Friday, April 04, 2008 Roperos: Shortage of cereal By Godofredo M. Roperos Politics Also
WHY is it that every time there is a reported short supply of rice, corn grit shortage inevitably follows?
Reports say, for instance, that a global shortage in rice supply is likely to happen and that our traditional sources of imported rice in Asia, like Indonesia, may not be able to deliver rice to us. The result is flurry of rice stocks inventories and announcements saying that Cebu has rice supply good for 60 days or something, while the region will have enough to last for three months, in time for the arrival of a shipment of imported stock.
Then followed revelations in media about rice smuggling, with law enforcers giving hints about the identities of big time smugglers, and reports about rice hoarded in warehouses. Thus the headlines about an empty raided bodega one day and another headline about a raid on a warehouse where 30,000 bags of imported rice were stored.
Anyway, legally imported or not, we have in our midst 30,000 bags of rice that can be rationed off in case things really grow worse.

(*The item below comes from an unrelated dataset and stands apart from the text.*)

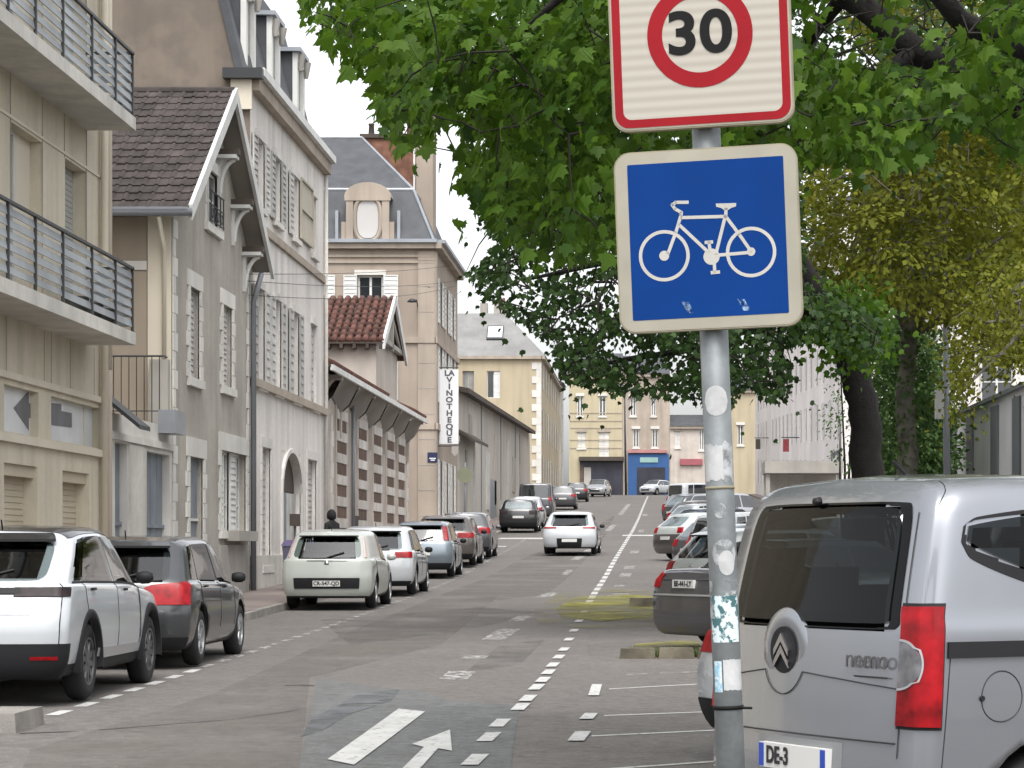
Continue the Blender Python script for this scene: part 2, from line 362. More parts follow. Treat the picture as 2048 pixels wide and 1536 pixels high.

But the point is, why are we faced with this situation again and again across the decades? Many years back, in the ‘50s and the ‘60s, Filipinos all over the archipelago were likewise lining up before mobile government stores for their ration of rice. And it was said we were a nation of vast untilled arable lands from Luzon to Mindanao.
So why are we suffering frequent shortages of cereal supply? Are we a lazy people that would rather sit and twiddle our thumbs while the rest of Asia work on their rice lands? It was even said that the skilled rice scientists and technicians of Thailand, Indonesia and Burma got their expertise from the Philippines, in agriculture school at Los Baños.
So what gives? What’s happening to us as a people? Don’t tell me that we are good only at talking and reading but never in doing and operating.
In any case, in the face of the current cereal crisis, some people I know are improvising ways to cope with the rising prices of rice per kilo. They are going for lugaw for breakfast. Some are alternating rice and corn grit on the dining table.
Corn is definitely cheaper than rice, and it goes well with broiled dried or fresh fish. But the price per kilo of well polished grit (No. 16) is only one or two pesos cheaper than the medium quality rice. So, Cebuano consumers in the towns are going for rice instead.